Synthetic division is a streamlined shortcut for the special case where the divisor is linear — specifically x − c. Instead of carrying the variable symbols, you just work with the coefficients in a row. For dividing by x − 2, you write c = 2 in the corner, list the coefficients of f(x) across the top, and proceed by bring-down, multiply-by-c, add. The last number in the row is the remainder. Synthetic division is faster once you're comfortable with it, but it only works when the divisor has the form x − c (degree 1, leading coefficient 1). Notice the sign convention: dividing by x − 2 uses c = +2, and dividing by x + 3 uses c = −3.

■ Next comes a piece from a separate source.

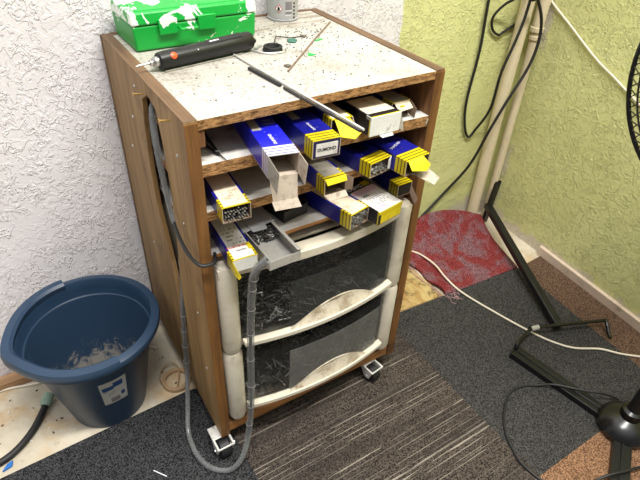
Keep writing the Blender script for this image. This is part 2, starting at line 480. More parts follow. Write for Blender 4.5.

The Remainder Theorem connects the remainder directly to function evaluation: when f(x) is divided by x − c, the remainder equals f(c). This means synthetic division doubles as a method for evaluating polynomials at specific points. If you want to know f(7) for a degree-4 polynomial, synthetic division with c = 7 gives you the answer in fewer arithmetic operations than plugging 7 directly into the formula. This connection also underlies the Factor Theorem: x − c is a factor of f(x) if and only if f(c) = 0, which is to say the remainder is zero. Both theorems make polynomial division far more powerful than it first appears — it's not just a mechanical algorithm, but a tool for factoring and root-finding that you'll use in rational functions and partial fraction decomposition.